Underused ? A couple that is already well into dating and has been dating for at least a few years and is established past the generic problems that enter most stories. Literally. But it's under used because it's not the popular mold. To go off of what @domisotto said, bonus points if the new hot guy is a jock of some kind because nerdy boy being saved by hot footbal player, soccer player, baseball player, wrestler - you name it - is apparently always the rage.

So long as the new hot guy is tall and big, and the male lead is smol. Devote at least a page or an episode to abs description. Abs are important. Screw eyes. Though make the lead's eyes green like emeralds, and the hot guy's--blue as sapphires just in case.

And make sure to reference nerdy clothing all the time - and nerdy large ugly glasses, that hide an adorable and cute round face that the giant tall hot guy just can't help but kiss.

e_e Like. I read these tropes, and there's some stories I actually enjoy that do these tropes. But good god. Some are so obvious. It's a formula now.

But honestly - you said you write fantasy and comedy. Just take a syringe and pulse that kind of humor into your little story. It doesn't matter if it's popular or fits the mold. What matters is if you have fun writing it. And if you're asking because you're unfamiliar with how to write BL - honestly - just take a stroll for a few hours through the BL novels already on Tapas. Hit up the fresh section in the search, and the popular, and then genre by genre. It's annoying to hear, and do, but "researching" by reading other people's stuff to get familiar with something you don't know is better than going at it like "I'll write it like a hetero-normative relationship and just change the girl to a guy and all will be fine". That's an okay approach to take, but I've seen stuff done that way being highly disliked. Heck, even a manga that takes that approach and turns into a joke and then writes an actual story around it without ever addressing it in the face of the readers has angered fans of the BL and yaoi genre who lack the ability to see that it was a joke and has sprung into a real story.

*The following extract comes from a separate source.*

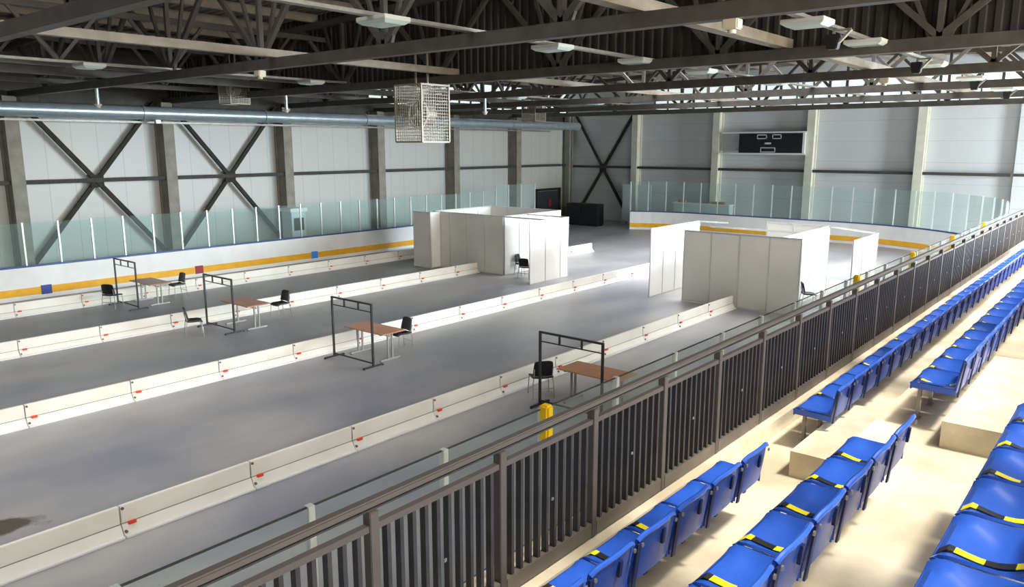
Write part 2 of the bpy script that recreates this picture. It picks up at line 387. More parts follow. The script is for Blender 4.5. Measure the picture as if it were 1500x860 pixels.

I don't even do research for what's popular or normal or expected of whatever genre I write because whatever I write never fits into the existing expected genres. It's why my stuff is so hard to put into sites that have genres and such - because "it's not quite this, and it's not quite that, but it has elements of this." I could switch my genre from Fantasy to Drama and while my audience might change, the content of the story would not.

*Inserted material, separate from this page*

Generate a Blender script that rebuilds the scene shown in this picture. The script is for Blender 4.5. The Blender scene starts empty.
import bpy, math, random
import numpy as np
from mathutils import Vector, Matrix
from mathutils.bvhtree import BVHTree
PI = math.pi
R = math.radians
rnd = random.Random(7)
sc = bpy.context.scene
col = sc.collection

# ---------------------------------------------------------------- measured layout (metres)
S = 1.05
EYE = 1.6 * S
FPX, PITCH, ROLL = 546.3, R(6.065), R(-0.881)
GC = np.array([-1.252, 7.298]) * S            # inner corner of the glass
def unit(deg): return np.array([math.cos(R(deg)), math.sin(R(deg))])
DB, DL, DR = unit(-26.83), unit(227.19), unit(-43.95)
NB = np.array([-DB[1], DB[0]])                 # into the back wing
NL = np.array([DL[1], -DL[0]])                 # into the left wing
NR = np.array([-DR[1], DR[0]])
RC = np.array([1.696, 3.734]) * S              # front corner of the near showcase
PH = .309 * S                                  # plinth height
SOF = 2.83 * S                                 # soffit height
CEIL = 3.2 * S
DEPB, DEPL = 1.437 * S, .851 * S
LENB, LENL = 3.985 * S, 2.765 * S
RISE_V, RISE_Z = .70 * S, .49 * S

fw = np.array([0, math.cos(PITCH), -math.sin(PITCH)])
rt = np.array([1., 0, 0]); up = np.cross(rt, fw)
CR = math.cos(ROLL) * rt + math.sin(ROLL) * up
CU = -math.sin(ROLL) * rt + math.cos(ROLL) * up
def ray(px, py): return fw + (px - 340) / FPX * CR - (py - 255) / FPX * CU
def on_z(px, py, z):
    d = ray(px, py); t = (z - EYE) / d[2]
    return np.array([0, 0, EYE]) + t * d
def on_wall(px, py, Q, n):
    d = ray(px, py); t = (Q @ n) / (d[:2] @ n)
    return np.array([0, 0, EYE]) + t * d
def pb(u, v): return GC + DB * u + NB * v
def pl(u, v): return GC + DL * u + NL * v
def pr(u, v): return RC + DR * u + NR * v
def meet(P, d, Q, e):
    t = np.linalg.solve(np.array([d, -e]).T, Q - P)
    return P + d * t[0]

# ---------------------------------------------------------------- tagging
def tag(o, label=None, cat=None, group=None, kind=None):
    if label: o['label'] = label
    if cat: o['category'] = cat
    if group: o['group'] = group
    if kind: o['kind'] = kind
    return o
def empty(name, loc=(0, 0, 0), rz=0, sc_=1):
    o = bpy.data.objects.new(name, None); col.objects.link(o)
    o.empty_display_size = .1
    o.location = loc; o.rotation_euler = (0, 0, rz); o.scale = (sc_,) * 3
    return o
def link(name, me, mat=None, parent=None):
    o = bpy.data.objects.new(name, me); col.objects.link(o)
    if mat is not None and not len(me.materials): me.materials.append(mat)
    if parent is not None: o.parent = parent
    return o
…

I did the research, and it didn't work for me, but I still enjoyed writing a BL novel. It was something younger than I normally write, but I felt it had a lot of me in it anyway. So, honestly, it's not like it's a waste of time to try a genre, even if nobody reads it.

I think you miss understand that 10 chapters for a comic artist usually takes at least 5 years to finish and thats without hiatus. cosplayers maybe take a few months on a project before they can move on to the next one, you got a bad bet.

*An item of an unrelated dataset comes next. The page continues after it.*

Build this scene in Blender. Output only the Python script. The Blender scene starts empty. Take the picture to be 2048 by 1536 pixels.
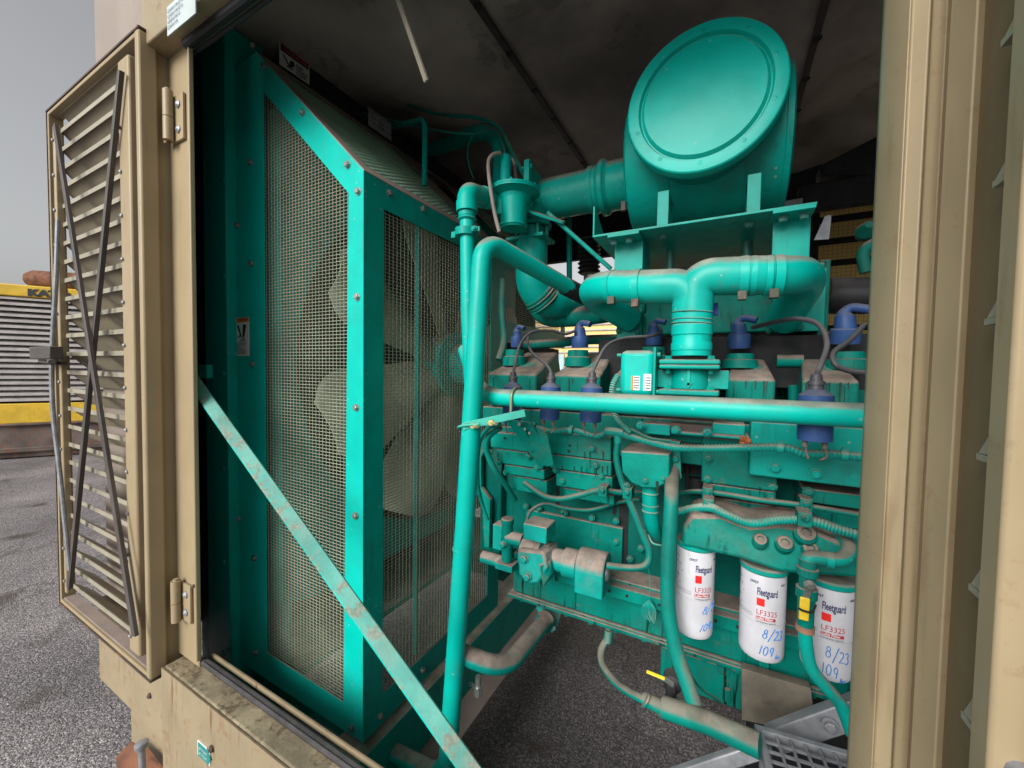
import bpy, math, random
from mathutils import Vector, Matrix
random.seed(7)
V = Vector
sc = bpy.context.scene
# ------------------------------------------------------------------ camera
M = Matrix(((0.88029678, 0.03100407, -0.47340051), (0.47417254, -0.02510291, 0.88007767), (0.01540139, -0.9992066, -0.03679569)))
F = 788.0
CAM = V((0, 0, 1.7))
cd = bpy.data.cameras.new('camera'); cam = bpy.data.objects.new('camera', cd); sc.collection.objects.link(cam)
cd.sensor_width = 36; cd.lens = F / 2048 * 36; cd.clip_start = .02; cd.clip_end = 2000
R3 = M @ Matrix(((1, 0, 0), (0, -1, 0), (0, 0, -1)))
cam.matrix_world = Matrix.Translation(CAM) @ R3.to_4x4()
sc.camera = cam
sc.render.resolution_x = 1024; sc.render.resolution_y = 768
# ------------------------------------------------------------------ world, sun, exposure
SUN_EL, SUN_AZ = math.radians(31), math.radians(187)          # azimuth: from +Y clockwise; the light comes over the camera's shoulder
w = bpy.data.worlds.new("World"); sc.world = w; w.use_nodes = True
nt = w.node_tree; nt.nodes.clear()
sky = nt.nodes.new('ShaderNodeTexSky'); sky.sky_type = 'NISHITA'; sky.sun_disc = False
sky.sun_elevation = SUN_EL; sky.sun_rotation = SUN_AZ; sky.dust_density = 3; sky.air_density = 1.2
hs = nt.nodes.new('ShaderNodeHueSaturation'); hs.inputs['Saturation'].default_value = .12
bg = nt.nodes.new('ShaderNodeBackground'); bg.inputs['Strength'].default_value = .075
wo = nt.nodes.new('ShaderNodeOutputWorld')
nt.links.new(sky.outputs[0], hs.inputs['Color']); nt.links.new(hs.outputs[0], bg.inputs['Color']); nt.links.new(bg.outputs[0], wo.inputs[0])
sl = bpy.data.lights.new('sun', 'SUN'); sl.energy = 2.0; sl.angle = math.radians(35); sl.color = (1, .97, .92)
so = bpy.data.objects.new('sun', sl); sc.collection.objects.link(so)
sdir = V((math.sin(SUN_AZ) * math.cos(SUN_EL), math.cos(SUN_AZ) * math.cos(SUN_EL), math.sin(SUN_EL)))
so.rotation_euler = sdir.to_track_quat('Z', 'Y').to_euler(); so.location = (0, -6, 8)
sc.view_settings.view_transform = 'Standard'; sc.view_settings.look = 'None'
sc.view_settings.exposure = .88; sc.view_settings.gamma = 1
sc.render.engine = 'CYCLES'; sc.cycles.max_bounces = 6; sc.cycles.diffuse_bounces = 4; sc.cycles.glossy_bounces = 3
sc.cycles.use_denoising = True; sc.cycles.sample_clamp_indirect = 4

# ------------------------------------------------------------------ placing: a point of the scene seen along a line of sight at distance Y (or X, Z)
def A(px, py, Y=None, X=None, Z=None):
    d = M @ V((px - 1024, py - 768, F))
    t = (Y / d.y) if Y is not None else ((X / d.x) if X is not None else ((Z - CAM.z) / d.z))
    return CAM + d * t

# ------------------------------------------------------------------ materials
def mat(name, col, rough=.5, metal=0, var=.25, vscale=6, dust=0, dustcol=(.20, .155, .125), streak=0, streakcol=(.02, .05, .04),
        bump=.15, bscale=180, grime=0, rust=0, rustcol=(.16, .05, .02), rscale=9, dlo=.25, spec=.5, coat=0, fleck=0, dent=0):
    m = bpy.data.materials.new(name); m.use_nodes = True; t = m.node_tree; N = t.nodes; L = t.links
    p = N['Principled BSDF']; p.inputs['Roughness'].default_value = rough; p.inputs['Metallic'].default_value = metal
    p.inputs['Specular IOR Level'].default_value = spec
    if coat: p.inputs['Coat Weight'].default_value = coat; p.inputs['Coat Roughness'].default_value = .25
    g = N.new('ShaderNodeNewGeometry')
    def noise(sc_, det=6, vec=None, ro=.6):
        n = N.new('ShaderNodeTexNoise'); n.inputs['Scale'].default_value = sc_; n.inputs['Detail'].default_value = det; n.inputs['Roughness'].default_value = ro
        L.new(vec or g.outputs['Position'], n.inputs['Vector']); return n.outputs['Fac']
    def mr(x, a, b, c=0, d=1):
        n = N.new('ShaderNodeMapRange'); n.inputs[1].default_value = a; n.inputs[2].default_value = b; n.inputs[3].default_value = c; n.inputs[4].default_value = d
        n.interpolation_type = 'SMOOTHSTEP'; L.new(x, n.inputs[0]); return n.outputs[0]
    def mul(a, b, op='MULTIPLY'):
        n = N.new('ShaderNodeMath'); n.operation = op; n.use_clamp = True
        for i, x in enumerate((a, b)):
            if isinstance(x, (int, float)): n.inputs[i].default_value = x
            else: L.new(x, n.inputs[i])
        return n.outputs[0]
    def mix(fac, a, b):
        n = N.new('ShaderNodeMix'); n.data_type = 'RGBA'
        if isinstance(fac, (int, float)): n.inputs[0].default_value = fac
        else: L.new(fac, n.inputs[0])
        for i, x in ((6, a), (7, b)):
            if isinstance(x, tuple): n.inputs[i].default_value = (*x[:3], 1)
            else: L.new(x, n.inputs[i])
        return n.outputs[2]
    c0 = tuple(x * (1 - var) for x in col); c1 = tuple(min(1, x * (1 + var * .7)) for x in col)
    c = mix(mr(noise(vscale), .3, .7), c0, c1)
    if grime:
        oi = N.new('ShaderNodeObjectInfo'); c = mix(mr(oi.outputs['Random'], 0, 1, 0, .45), c, tuple(x * .55 for x in col))
        c = mix(mul(mr(noise(3.1, 8, None, .7), .47, .70), grime), c, (.035, .075, .06))
        c = mix(mul(mr(noise(47, 6, None, .75), .66, .72), mul(mr(noise(6, 2), .45, .6), grime * 1.6)), c, (.11, .10, .085))
    if streak:
        mp = N.new('ShaderNodeMapping'); mp.inputs['Scale'].default_value = (1, 1, .09); L.new(g.outputs['Position'], mp.inputs['Vector'])
        s = mul(mr(noise(55, 3, mp.outputs[0]), .55, .72), mr(noise(5, 2), .42, .62))
        c = mix(mul(s, streak), c, streakcol)
    if rust:
        r = mul(mr(noise(rscale, 9, None, .72), .60 - .16 * rust, .66 - .12 * rust), min(1, rust * 1.3))
        c = mix(r, c, mix(mr(noise(rscale * 7), .4, .6), rustcol, tuple(x * 2.2 for x in rustcol)))
    if fleck:
        vo = N.new('ShaderNodeTexVoronoi'); vo.inputs['Scale'].default_value = 24; L.new(g.outputs['Position'], vo.inputs['Vector'])
        c = mix(mul(mr(vo.outputs['Distance'], .05, .09, 1, 0), fleck), c, (.45, .45, .38))
    if dust:
        sx = N.new('ShaderNodeSeparateXYZ'); L.new(g.outputs['Normal'], sx.inputs[0])
        up = mr(mul(sx.outputs[2], mul(noise(11, 5), .45, 'MULTIPLY'), 'ADD'), dlo + .15, dlo + .55)
        f = mul(mul(up, dust), mr(noise(38, 5), .2, .55, .72, 1))
        c = mix(f, c, mix(mr(noise(16), .35, .65), tuple(x * .75 for x in dustcol), tuple(x * 1.25 for x in dustcol)))
        L.new(mul(mul(f, .4), rough, 'ADD'), p.inputs['Roughness'])
    else:
        L.new(mr(noise(vscale * 4), .3, .7, max(0, rough - .08), min(1, rough + .1)), p.inputs['Roughness'])
    L.new(c, p.inputs['Base Color'])
    if bump:
        b = N.new('ShaderNodeBump'); b.inputs['Strength'].default_value = bump; b.inputs['Distance'].default_value = .002
        L.new(noise(bscale, 4), b.inputs['Height']); L.new(b.outputs[0], p.inputs['Normal'])
        if dent:
            b2 = N.new('ShaderNodeBump'); b2.inputs['Strength'].default_value = dent; b2.inputs['Distance'].default_value = .006
            L.new(noise(7, 2), b2.inputs['Height']); L.new(b2.outputs[0], b.inputs['Normal'])
    return m
TE = (.0, .35, .29)
m_teal = mat('teal_paint', TE, .42, spec=.16, grime=.45, dust=.9, dlo=.42, var=.16, dent=.5, streak=.35, fleck=.4, bump=.12, bscale=90)
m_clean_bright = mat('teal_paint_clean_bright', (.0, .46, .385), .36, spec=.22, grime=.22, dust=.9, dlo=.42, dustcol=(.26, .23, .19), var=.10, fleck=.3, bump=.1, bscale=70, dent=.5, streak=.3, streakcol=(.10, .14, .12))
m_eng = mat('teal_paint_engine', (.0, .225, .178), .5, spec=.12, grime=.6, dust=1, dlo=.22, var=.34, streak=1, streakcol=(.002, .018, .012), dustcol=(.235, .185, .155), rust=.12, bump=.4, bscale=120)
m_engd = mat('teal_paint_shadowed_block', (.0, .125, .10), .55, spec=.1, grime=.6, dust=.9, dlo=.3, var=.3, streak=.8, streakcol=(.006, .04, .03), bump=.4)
m_hose = mat('teal_painted_hose', (.0, .18, .145), .5, spec=.25, dust=1, dlo=.25, dustcol=(.16, .15, .12), var=.3, rust=.22, rustcol=(.03, .08, .06), bump=.3)
m_conduit = mat('teal_painted_conduit', (.005, .27, .225), .5, spec=.3, dust=.85, dlo=.2, dustcol=(.22, .25, .2), var=.2)
m_dusty = mat('dust_covered_teal', (.0, .28, .24), .6, spec=.2, dust=1, dlo=.12, dustcol=(.26, .205, .175), var=.3, bump=.4)
m_brace = mat('worn_teal_angle', (.0, .42, .36), .5, spec=.3, dust=.45, dlo=.1, dustcol=(.25, .24, .2), var=.3, rust=.62, rustcol=(.13, .125, .095), rscale=17, bump=.4)
m_beige = mat('beige_enclosure_paint', (.315, .250, .152), .42, spec=.3, var=.07, dust=.3, dlo=.5, dustcol=(.13, .10, .07), streak=.35, streakcol=(.22, .14, .08), rust=.02, bump=.06, bscale=40)
m_wall = mat('weathered_grey_beige', (.27, .225, .195), .55, spec=.3, var=.08, dust=.2, streak=.4, streakcol=(.17, .13, .1), bump=.06)
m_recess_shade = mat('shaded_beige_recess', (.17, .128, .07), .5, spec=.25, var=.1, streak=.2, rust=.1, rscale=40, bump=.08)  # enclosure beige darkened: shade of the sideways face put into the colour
m_jamb = mat('speckled_beige_paint', (.315, .250, .152), .42, spec=.3, var=.09, vscale=3, dent=.6, streak=.5, streakcol=(.2, .14, .08), rust=.16, rustcol=(.13, .075, .035), rscale=42, bump=.12, bscale=60)
m_beiger = mat('beige_paint_rusting', (.29, .237, .15), .45, spec=.3, var=.12, dust=.8, dlo=.3, dustcol=(.11, .08, .05), streak=.9, streakcol=(.16, .075, .03), rust=.3, rustcol=(.12, .05, .02), rscale=12, bump=.2)
m_moss = mat('mossy_beige_ledge', (.25, .21, .14), .8, spec=.2, var=.35, vscale=17, rust=.9, rustcol=(.105, .085, .055), rscale=13, bump=.6, bscale=150)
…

This was posted in the "Writing: Novels" topic. I can write 10 chapters in two months if I actually try...

lol oh sorry I'm so used to people making bad choices with comics.

Still would take a couple of months if you actually want it to be good such as doing things like redrafting. Anyone can write 10 chapters in two months but if you want your pros, punctuation, and dialogue to be good i would recommend going back and do about 4 or 5 redrafts before calling them done. That might mean changing some scenes you like to make more sense for continuity or character consistency. A lot of times we will write a character with a very firm idea in our head of who they are and then they're attitudes change through the story without any real throughline. Suddenly your edgy boy who dosn't care what people thinks about him cares what five random people on the street think about him and he wants to punch them for it. It can work but you gotta remember to go back and rework the structure as to WHY it would work.

I suppose most BL readers wouldn't care too much if they're just in it for the smutt or hand holding, but you asked how to write a good one, and if you want people to enjoy coming back to reread it rather then just reading for the cute bois and then dropping it once they get their kissing scene (which happens too much with people i know who consume BL) then your gonna wanna make sure its well written form beginning to end and that character consistency stays consistent

Give it a shot! Since you didn’t define chapter length, you have a wiggle room there. I would probably aim for a novella of 20K words, dividing it into 40 Tapas episodes. People here rarely read anything much over 1K words per episode

It depends on the writer. Some writers draft so carefully, that their draft page is basically final—yes they are rare. Normally, it’s 3 drafts, and people have very different editing styles. Some have to edit to cut down the fat off the text and useless/junk/filler. Some have to add content. There is no estimated speed at which you produce stories people would want to read. Heck, I know a writer on Wattpad who can put out 10-20K words a day. It’s not perfect, but it is easy to read, and many of her 30 to 40 full-sized books have over half-million reads. People just gobble up her stuff, despite of how fast she produces it. I’d sell my soul for her ability to appeal to the audience and give it exactly what they want.

That sounds like fun, honestly. ^^ My advice would be to play to your strengths! If you excel at funny dialogue, make sure your MCs do a lot of banter. If you like drama, plan out a freakin' soap opera.

I find the best way to enter a new genre/medium is to do it in a way that leans on what you already know you're good at.